* BEGIN *

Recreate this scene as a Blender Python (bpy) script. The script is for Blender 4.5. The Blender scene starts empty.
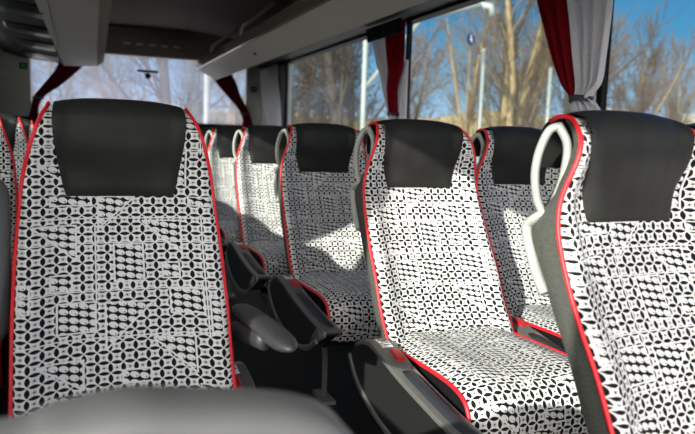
import bpy, bmesh, math, random
from mathutils import Vector, Matrix
R = math.radians
PI = math.pi
scn = bpy.context.scene
COL = scn.collection
CZ = 1.04                     # eye height above the seat platform

# ------------------------------------------------------------------ materials
class NT:
    def __init__(s, name):
        s.m = bpy.data.materials.new(name); s.m.use_nodes = True
        s.t = s.m.node_tree; s.n = s.t.nodes; s.n.clear()
        s.out = s.n.new('ShaderNodeOutputMaterial')
    def node(s, typ, **kw):
        n = s.n.new(typ)
        for k, v in kw.items(): setattr(n, k, v)
        return n
    def link(s, a, b): s.t.links.new(a, b)
    def put(s, sock, v):
        if isinstance(v, bpy.types.NodeSocket): s.link(v, sock)
        else: sock.default_value = v
    def math(s, op, a, b=None, c=None):
        n = s.node('ShaderNodeMath', operation=op)
        s.put(n.inputs[0], a)
        if b is not None: s.put(n.inputs[1], b)
        if c is not None: s.put(n.inputs[2], c)
        return n.outputs[0]
    def vmath(s, op, a, b=None):
        n = s.node('ShaderNodeVectorMath', operation=op)
        s.put(n.inputs[0], a)
        if b is not None: s.put(n.inputs[1], b)
        return n.outputs[0]
    def sep(s, v):
        n = s.node('ShaderNodeSeparateXYZ'); s.put(n.inputs[0], v); return n.outputs
    def comb(s, x, y, z=0.0):
        n = s.node('ShaderNodeCombineXYZ')
        s.put(n.inputs[0], x); s.put(n.inputs[1], y); s.put(n.inputs[2], z); return n.outputs[0]
    def coord(s, which='Object'): return s.node('ShaderNodeTexCoord').outputs[which]
    def noise(s, vec, scale, detail=3, rough=.5):
        n = s.node('ShaderNodeTexNoise'); s.put(n.inputs['Vector'], vec)
        n.inputs['Scale'].default_value = scale; n.inputs['Detail'].default_value = detail
        n.inputs['Roughness'].default_value = rough
        return n.outputs[0]
    def ramp(s, f, stops):
        n = s.node('ShaderNodeValToRGB'); s.put(n.inputs[0], f)
        e = n.color_ramp.elements
        while len(e) < len(stops): e.new(.5)
        for el, (p, c) in zip(e, stops):
            el.position = p; el.color = (*c, 1)
        return n.outputs[0]
    def mix(s, f, a, b):
        n = s.node('ShaderNodeMix', data_type='RGBA'); s.put(n.inputs[0], f)
        s.put(n.inputs[6], a); s.put(n.inputs[7], b); return n.outputs[2]
    def bump(s, h, strength, dist=.002):
        n = s.node('ShaderNodeBump'); n.inputs['Strength'].default_value = strength
        n.inputs['Distance'].default_value = dist; s.put(n.inputs['Height'], h); return n.outputs[0]
    def bsdf(s, color, rough=.5, normal=None, **kw):
        b = s.node('ShaderNodeBsdfPrincipled')
        s.put(b.inputs['Base Color'], color if isinstance(color, bpy.types.NodeSocket) else (*color, 1))
        s.put(b.inputs['Roughness'], rough)
        if normal is not None: s.put(b.inputs['Normal'], normal)
        for k, v in kw.items(): s.put(b.inputs[k], v)
        s.link(b.outputs[0], s.out.inputs[0]); return b

def plain(name, col, rough=.5, var=.12, scale=40, bump=0., **kw):
    t = NT(name); co = t.coord()
    n = t.noise(co, scale, 4)
    c = t.ramp(n, [(.3, tuple(x*(1-var) for x in col)), (.7, tuple(min(1, x*(1+var)) for x in col))])
    nm = t.bump(t.noise(co, scale*4, 2), bump) if bump else None
    t.bsdf(c, rough, nm, **kw)
    return t.m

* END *

▸ WRITTEN EXERCISE: Are you able to set down all the lines above exactly, without any pictures?

▸ THE RESPONSE:
Recreate this scene as a Blender Python (bpy) script. The script is for Blender 4.5. The Blender scene starts empty.
import bpy, bmesh, math, random
from mathutils import Vector, Matrix
R = math.radians
PI = math.pi
scn = bpy.context.scene
COL = scn.collection
CZ = 1.04                     # eye height above the seat platform

# ------------------------------------------------------------------ materials
class NT:
    def __init__(s, name):
        s.m = bpy.data.materials.new(name); s.m.use_nodes = True
        s.t = s.m.node_tree; s.n = s.t.nodes; s.n.clear()
        s.out = s.n.new('ShaderNodeOutputMaterial')
    def node(s, typ, **kw):
        n = s.n.new(typ)
        for k, v in kw.items(): setattr(n, k, v)
        return n
    def link(s, a, b): s.t.links.new(a, b)
    def put(s, sock, v):
        if isinstance(v, bpy.types.NodeSocket): s.link(v, sock)
        else: sock.default_value = v
    def math(s, op, a, b=None, c=None):
        n = s.node('ShaderNodeMath', operation=op)
        s.put(n.inputs[0], a)
        if b is not None: s.put(n.inputs[1], b)
        if c is not None: s.put(n.inputs[2], c)
        return n.outputs[0]
    def vmath(s, op, a, b=None):
        n = s.node('ShaderNodeVectorMath', operation=op)
        s.put(n.inputs[0], a)
        if b is not None: s.put(n.inputs[1], b)
        return n.outputs[0]
    def sep(s, v):
        n = s.node('ShaderNodeSeparateXYZ'); s.put(n.inputs[0], v); return n.outputs
    def comb(s, x, y, z=0.0):
        n = s.node('ShaderNodeCombineXYZ')
        s.put(n.inputs[0], x); s.put(n.inputs[1], y); s.put(n.inputs[2], z); return n.outputs[0]
    def coord(s, which='Object'): return s.node('ShaderNodeTexCoord').outputs[which]
    def noise(s, vec, scale, detail=3, rough=.5):
        n = s.node('ShaderNodeTexNoise'); s.put(n.inputs['Vector'], vec)
        n.inputs['Scale'].default_value = scale; n.inputs['Detail'].default_value = detail
        n.inputs['Roughness'].default_value = rough
        return n.outputs[0]
    def ramp(s, f, stops):
        n = s.node('ShaderNodeValToRGB'); s.put(n.inputs[0], f)
        e = n.color_ramp.elements
        while len(e) < len(stops): e.new(.5)
        for el, (p, c) in zip(e, stops):
            el.position = p; el.color = (*c, 1)
        return n.outputs[0]
    def mix(s, f, a, b):
        n = s.node('ShaderNodeMix', data_type='RGBA'); s.put(n.inputs[0], f)
        s.put(n.inputs[6], a); s.put(n.inputs[7], b); return n.outputs[2]
    def bump(s, h, strength, dist=.002):
        n = s.node('ShaderNodeBump'); n.inputs['Strength'].default_value = strength
        n.inputs['Distance'].default_value = dist; s.put(n.inputs['Height'], h); return n.outputs[0]
    def bsdf(s, color, rough=.5, normal=None, **kw):
        b = s.node('ShaderNodeBsdfPrincipled')
        s.put(b.inputs['Base Color'], color if isinstance(color, bpy.types.NodeSocket) else (*color, 1))
        s.put(b.inputs['Roughness'], rough)
        if normal is not None: s.put(b.inputs['Normal'], normal)
        for k, v in kw.items(): s.put(b.inputs[k], v)
        s.link(b.outputs[0], s.out.inputs[0]); return b

def plain(name, col, rough=.5, var=.12, scale=40, bump=0., **kw):
    t = NT(name); co = t.coord()
    n = t.noise(co, scale, 4)
    c = t.ramp(n, [(.3, tuple(x*(1-var) for x in col)), (.7, tuple(min(1, x*(1+var)) for x in col))])
    nm = t.bump(t.noise(co, scale*4, 2), bump) if bump else None
    t.bsdf(c, rough, nm, **kw)
    return t.m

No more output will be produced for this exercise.